# SOURCE DATA start

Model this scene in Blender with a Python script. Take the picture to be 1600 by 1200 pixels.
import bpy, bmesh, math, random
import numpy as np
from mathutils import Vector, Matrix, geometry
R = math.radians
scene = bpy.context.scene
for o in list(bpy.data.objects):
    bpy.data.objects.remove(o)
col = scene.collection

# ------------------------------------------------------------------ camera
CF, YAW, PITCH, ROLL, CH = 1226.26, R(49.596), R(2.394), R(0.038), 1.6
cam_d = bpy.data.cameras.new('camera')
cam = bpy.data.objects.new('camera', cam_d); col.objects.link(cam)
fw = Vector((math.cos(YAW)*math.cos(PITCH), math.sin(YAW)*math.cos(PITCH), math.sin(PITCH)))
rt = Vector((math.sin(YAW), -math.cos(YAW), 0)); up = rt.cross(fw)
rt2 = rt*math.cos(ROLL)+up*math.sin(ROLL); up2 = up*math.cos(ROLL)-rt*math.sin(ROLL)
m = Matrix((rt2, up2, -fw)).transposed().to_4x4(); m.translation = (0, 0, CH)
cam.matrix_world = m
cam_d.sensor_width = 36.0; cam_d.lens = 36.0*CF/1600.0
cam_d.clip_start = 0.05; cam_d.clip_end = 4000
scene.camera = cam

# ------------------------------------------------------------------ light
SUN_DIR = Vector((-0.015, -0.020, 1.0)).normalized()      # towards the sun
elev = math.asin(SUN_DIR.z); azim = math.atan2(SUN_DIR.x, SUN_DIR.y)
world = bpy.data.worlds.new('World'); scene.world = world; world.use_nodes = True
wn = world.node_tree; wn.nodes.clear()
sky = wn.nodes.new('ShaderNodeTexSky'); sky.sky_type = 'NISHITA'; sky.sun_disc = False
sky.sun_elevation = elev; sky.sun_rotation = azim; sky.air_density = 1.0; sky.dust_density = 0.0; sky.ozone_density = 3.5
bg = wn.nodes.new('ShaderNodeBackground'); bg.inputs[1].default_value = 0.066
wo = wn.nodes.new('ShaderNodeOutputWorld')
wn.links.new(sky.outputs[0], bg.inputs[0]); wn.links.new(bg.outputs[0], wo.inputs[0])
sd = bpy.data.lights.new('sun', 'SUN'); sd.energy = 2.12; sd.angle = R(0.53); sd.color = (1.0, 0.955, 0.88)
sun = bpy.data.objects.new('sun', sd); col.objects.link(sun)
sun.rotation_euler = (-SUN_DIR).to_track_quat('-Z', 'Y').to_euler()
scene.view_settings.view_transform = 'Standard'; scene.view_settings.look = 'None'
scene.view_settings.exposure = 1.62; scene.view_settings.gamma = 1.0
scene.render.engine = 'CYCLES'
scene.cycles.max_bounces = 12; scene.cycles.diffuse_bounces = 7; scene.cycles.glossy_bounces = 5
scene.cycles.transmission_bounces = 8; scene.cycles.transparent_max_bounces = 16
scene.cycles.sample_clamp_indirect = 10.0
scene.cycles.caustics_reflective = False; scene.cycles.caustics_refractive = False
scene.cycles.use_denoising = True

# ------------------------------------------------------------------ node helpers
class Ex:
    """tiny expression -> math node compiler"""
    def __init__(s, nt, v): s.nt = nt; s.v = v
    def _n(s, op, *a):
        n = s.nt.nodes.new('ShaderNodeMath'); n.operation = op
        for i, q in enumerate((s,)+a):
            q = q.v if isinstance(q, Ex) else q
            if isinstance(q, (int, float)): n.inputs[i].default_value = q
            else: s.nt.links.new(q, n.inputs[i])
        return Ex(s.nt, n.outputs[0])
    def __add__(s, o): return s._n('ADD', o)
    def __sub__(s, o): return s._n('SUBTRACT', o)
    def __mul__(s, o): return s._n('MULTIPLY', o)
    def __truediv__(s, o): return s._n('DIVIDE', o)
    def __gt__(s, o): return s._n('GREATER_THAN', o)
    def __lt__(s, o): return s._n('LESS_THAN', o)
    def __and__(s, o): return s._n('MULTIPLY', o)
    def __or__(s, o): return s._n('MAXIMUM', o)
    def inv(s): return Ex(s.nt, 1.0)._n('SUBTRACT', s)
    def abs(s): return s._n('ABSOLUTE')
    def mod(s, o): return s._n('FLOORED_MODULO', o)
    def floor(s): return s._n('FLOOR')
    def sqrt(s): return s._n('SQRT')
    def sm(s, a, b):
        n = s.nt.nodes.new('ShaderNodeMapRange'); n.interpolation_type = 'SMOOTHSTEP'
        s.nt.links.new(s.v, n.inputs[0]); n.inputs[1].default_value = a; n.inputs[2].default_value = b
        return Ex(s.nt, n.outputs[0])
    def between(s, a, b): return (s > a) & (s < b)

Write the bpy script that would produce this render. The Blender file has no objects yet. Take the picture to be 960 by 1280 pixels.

# SOURCE DATA end

Please write out exactly the lines from the start of the data through the line that contains "scene.camera = cam", both ends included, and nothing else.

Model this scene in Blender with a Python script. Take the picture to be 1600 by 1200 pixels.
import bpy, bmesh, math, random
import numpy as np
from mathutils import Vector, Matrix, geometry
R = math.radians
scene = bpy.context.scene
for o in list(bpy.data.objects):
    bpy.data.objects.remove(o)
col = scene.collection

# ------------------------------------------------------------------ camera
CF, YAW, PITCH, ROLL, CH = 1226.26, R(49.596), R(2.394), R(0.038), 1.6
cam_d = bpy.data.cameras.new('camera')
cam = bpy.data.objects.new('camera', cam_d); col.objects.link(cam)
fw = Vector((math.cos(YAW)*math.cos(PITCH), math.sin(YAW)*math.cos(PITCH), math.sin(PITCH)))
rt = Vector((math.sin(YAW), -math.cos(YAW), 0)); up = rt.cross(fw)
rt2 = rt*math.cos(ROLL)+up*math.sin(ROLL); up2 = up*math.cos(ROLL)-rt*math.sin(ROLL)
m = Matrix((rt2, up2, -fw)).transposed().to_4x4(); m.translation = (0, 0, CH)
cam.matrix_world = m
cam_d.sensor_width = 36.0; cam_d.lens = 36.0*CF/1600.0
cam_d.clip_start = 0.05; cam_d.clip_end = 4000
scene.camera = cam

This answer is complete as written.